Goal ::
Collect each line holding the string "pixels".

Records for the exercise ::
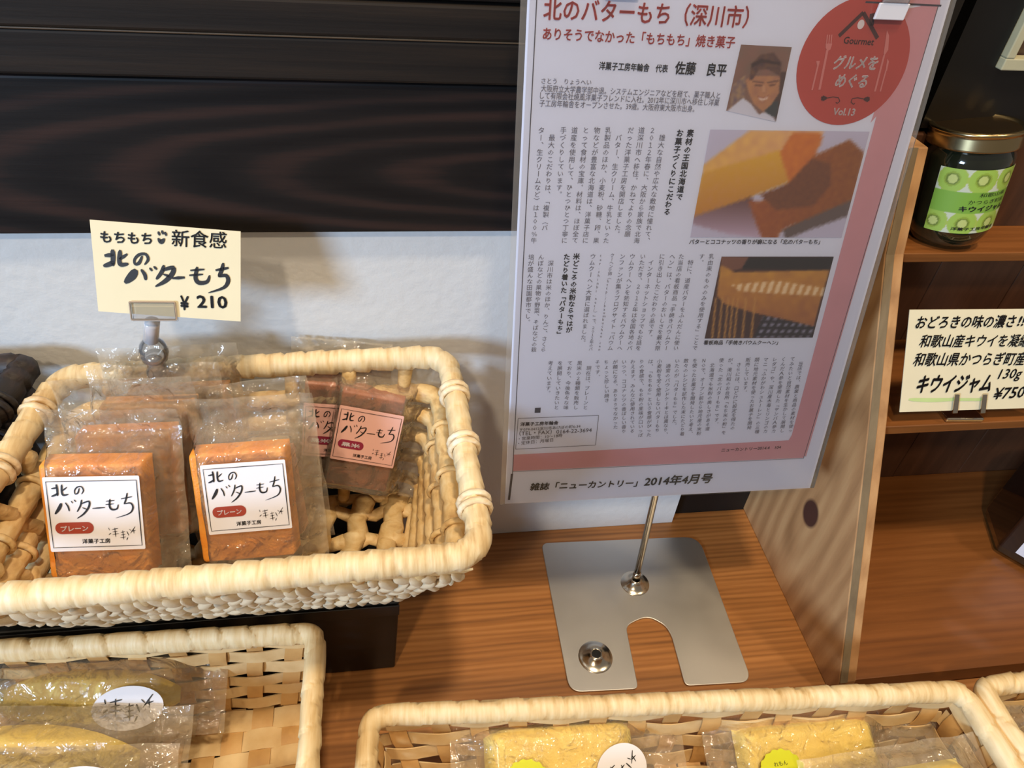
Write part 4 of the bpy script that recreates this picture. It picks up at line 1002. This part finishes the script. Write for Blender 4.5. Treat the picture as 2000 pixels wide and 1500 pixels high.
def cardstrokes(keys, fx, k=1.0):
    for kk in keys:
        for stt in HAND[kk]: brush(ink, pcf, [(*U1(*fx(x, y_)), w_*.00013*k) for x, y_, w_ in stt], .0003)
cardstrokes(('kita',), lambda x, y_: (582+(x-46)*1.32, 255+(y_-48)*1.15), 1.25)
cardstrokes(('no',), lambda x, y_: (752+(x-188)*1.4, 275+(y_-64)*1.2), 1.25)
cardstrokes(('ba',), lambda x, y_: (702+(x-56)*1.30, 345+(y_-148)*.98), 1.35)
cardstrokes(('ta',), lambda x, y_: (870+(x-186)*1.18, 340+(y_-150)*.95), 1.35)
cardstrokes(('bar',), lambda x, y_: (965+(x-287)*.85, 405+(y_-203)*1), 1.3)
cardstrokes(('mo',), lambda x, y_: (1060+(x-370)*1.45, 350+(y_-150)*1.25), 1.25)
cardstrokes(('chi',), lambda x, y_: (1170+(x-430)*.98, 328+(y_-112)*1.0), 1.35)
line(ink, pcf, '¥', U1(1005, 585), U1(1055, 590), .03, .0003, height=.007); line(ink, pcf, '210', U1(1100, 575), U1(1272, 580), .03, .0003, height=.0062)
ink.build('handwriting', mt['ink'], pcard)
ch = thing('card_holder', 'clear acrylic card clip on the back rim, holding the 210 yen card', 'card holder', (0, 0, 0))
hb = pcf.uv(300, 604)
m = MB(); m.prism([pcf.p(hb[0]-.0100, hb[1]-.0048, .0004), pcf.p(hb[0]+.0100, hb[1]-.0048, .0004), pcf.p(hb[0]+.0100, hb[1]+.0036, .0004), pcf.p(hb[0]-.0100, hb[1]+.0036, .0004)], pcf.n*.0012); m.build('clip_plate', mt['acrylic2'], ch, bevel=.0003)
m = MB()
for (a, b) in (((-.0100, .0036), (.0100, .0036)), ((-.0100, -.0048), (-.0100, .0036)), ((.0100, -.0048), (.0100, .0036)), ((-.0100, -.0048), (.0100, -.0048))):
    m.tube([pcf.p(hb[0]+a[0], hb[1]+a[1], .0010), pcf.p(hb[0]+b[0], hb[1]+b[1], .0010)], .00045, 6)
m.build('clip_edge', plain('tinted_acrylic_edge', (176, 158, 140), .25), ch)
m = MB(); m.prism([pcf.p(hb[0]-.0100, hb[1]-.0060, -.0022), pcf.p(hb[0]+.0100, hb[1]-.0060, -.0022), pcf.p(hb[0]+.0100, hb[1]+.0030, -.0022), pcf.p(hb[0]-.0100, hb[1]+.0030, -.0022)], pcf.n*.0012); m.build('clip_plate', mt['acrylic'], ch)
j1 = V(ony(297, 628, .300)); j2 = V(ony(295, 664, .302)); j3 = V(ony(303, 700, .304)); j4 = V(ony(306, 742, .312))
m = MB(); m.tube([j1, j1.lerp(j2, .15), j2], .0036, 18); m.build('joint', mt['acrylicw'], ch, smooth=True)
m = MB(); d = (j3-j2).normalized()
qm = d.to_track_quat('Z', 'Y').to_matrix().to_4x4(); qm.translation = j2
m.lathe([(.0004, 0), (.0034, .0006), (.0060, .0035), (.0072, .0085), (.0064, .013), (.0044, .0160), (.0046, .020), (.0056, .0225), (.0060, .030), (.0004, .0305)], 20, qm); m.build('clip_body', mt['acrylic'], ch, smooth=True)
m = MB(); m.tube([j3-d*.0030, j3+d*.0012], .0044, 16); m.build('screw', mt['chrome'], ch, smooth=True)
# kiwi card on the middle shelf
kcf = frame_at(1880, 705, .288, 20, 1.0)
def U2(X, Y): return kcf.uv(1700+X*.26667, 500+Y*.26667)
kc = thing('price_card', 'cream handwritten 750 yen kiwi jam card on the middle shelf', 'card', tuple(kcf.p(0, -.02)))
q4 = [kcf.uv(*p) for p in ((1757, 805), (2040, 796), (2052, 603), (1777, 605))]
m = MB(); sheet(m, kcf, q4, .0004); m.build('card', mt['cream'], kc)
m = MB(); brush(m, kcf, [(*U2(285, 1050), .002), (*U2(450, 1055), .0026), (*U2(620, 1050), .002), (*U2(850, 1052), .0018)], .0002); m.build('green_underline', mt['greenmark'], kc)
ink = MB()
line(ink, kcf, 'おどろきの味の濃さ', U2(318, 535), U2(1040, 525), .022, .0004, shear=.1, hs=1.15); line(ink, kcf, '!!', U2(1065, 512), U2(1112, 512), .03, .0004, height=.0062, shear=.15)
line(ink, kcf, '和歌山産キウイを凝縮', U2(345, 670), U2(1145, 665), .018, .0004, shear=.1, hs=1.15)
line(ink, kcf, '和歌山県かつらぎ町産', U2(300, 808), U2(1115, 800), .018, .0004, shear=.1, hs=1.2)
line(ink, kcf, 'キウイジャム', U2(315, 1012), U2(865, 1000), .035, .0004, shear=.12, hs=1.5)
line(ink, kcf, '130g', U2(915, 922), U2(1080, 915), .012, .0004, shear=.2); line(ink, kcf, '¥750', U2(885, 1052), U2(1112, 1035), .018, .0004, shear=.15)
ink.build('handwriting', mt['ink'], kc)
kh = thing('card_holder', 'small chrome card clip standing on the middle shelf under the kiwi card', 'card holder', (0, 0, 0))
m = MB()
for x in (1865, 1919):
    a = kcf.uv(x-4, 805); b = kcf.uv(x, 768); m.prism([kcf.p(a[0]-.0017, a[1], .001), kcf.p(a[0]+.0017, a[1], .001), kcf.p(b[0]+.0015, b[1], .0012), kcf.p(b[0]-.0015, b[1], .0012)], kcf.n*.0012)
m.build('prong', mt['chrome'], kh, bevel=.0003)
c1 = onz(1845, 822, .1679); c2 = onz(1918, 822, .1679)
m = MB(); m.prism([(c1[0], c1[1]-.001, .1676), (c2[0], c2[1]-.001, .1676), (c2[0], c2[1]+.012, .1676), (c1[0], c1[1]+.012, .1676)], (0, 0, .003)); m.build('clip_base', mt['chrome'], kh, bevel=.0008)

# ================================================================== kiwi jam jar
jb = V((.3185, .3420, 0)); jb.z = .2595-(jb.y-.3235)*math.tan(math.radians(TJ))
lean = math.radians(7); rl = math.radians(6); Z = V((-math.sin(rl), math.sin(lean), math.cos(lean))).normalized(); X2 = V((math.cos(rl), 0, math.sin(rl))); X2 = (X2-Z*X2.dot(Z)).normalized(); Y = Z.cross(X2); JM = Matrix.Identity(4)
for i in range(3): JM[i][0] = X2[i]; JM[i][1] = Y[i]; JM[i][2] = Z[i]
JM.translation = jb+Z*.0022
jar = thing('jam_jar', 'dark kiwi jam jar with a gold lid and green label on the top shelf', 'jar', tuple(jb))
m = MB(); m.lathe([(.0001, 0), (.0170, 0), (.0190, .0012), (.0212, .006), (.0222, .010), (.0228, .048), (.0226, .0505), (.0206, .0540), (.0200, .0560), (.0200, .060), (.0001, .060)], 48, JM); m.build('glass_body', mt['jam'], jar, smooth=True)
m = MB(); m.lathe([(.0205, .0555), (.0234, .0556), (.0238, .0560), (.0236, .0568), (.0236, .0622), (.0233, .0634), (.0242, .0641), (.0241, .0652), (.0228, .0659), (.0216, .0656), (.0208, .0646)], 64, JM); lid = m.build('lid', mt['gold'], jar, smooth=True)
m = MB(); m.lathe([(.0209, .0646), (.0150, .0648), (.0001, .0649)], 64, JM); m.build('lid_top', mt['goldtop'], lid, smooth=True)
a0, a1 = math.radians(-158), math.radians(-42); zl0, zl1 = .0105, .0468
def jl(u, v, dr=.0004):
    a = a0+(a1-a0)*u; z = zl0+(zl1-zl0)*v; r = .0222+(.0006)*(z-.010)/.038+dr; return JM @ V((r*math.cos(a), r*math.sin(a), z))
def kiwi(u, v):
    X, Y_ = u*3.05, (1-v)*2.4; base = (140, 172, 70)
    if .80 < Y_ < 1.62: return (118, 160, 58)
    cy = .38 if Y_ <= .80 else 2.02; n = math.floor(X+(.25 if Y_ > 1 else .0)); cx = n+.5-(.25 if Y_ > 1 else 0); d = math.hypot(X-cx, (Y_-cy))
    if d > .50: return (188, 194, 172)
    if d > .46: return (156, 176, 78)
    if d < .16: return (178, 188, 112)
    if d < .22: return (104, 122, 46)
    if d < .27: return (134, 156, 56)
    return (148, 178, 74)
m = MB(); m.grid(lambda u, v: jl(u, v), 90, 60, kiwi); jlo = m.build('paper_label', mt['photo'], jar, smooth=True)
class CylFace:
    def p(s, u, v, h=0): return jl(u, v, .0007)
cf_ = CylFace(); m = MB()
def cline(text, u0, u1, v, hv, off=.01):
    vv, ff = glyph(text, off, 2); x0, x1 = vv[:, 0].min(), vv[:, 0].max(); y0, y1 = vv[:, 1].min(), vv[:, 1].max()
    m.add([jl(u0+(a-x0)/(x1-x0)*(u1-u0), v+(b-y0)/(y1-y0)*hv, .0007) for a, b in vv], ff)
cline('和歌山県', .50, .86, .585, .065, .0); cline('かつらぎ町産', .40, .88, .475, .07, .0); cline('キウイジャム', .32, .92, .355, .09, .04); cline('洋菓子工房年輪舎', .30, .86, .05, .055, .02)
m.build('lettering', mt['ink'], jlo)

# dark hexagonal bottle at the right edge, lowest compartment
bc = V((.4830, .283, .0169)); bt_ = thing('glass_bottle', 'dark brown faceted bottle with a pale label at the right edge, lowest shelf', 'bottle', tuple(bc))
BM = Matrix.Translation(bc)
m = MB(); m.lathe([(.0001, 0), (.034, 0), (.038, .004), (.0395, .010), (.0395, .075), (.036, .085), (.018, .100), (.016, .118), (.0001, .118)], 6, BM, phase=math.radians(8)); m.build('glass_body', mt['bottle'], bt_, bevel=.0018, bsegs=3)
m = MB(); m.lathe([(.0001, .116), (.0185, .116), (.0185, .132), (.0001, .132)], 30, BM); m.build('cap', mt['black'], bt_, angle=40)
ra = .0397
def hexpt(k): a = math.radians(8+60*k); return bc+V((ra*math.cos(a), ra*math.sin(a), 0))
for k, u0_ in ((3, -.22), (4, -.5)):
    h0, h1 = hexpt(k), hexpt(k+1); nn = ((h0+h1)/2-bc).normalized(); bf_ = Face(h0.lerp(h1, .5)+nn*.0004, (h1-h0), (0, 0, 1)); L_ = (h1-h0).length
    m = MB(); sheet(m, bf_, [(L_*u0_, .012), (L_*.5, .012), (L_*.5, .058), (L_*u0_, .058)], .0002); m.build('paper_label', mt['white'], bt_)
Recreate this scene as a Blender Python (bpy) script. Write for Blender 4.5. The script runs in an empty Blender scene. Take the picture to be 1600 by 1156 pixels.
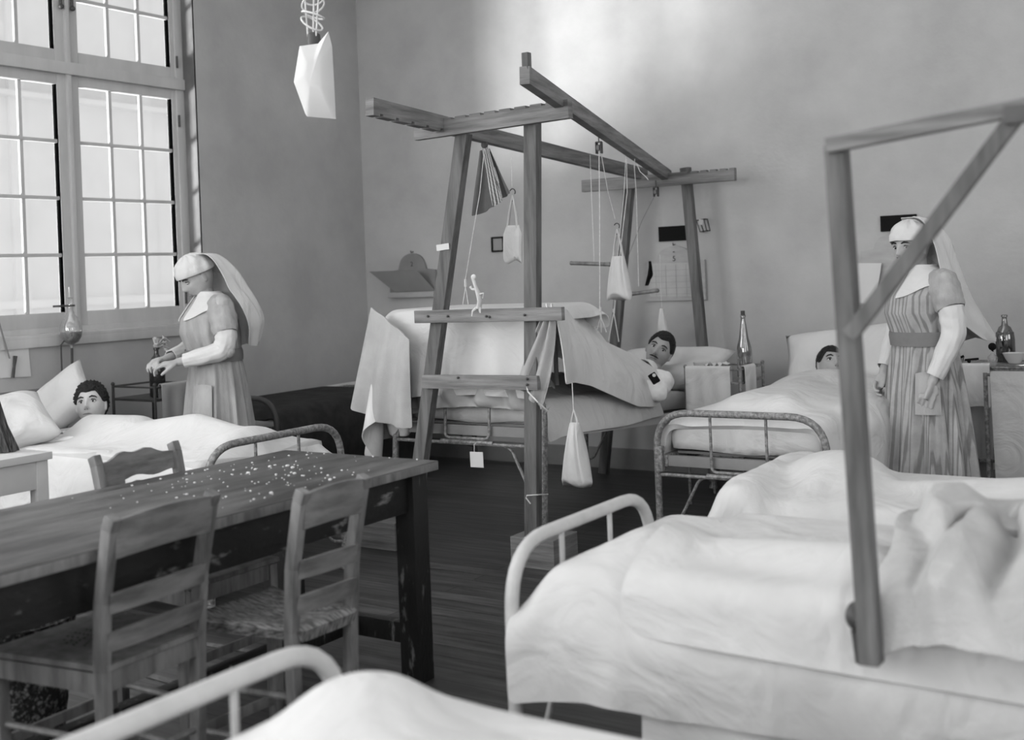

Written response ::
Write part 4 of the bpy script that recreates this picture. It picks up at line 1002. This part finishes the script. Write for Blender 4.5. Treat the picture as 2000 pixels wide and 1500 pixels high.
Recreate this scene as a Blender Python (bpy) script. Write for Blender 4.5. The script runs in an empty Blender scene. Take the picture to be 1600 by 1156 pixels.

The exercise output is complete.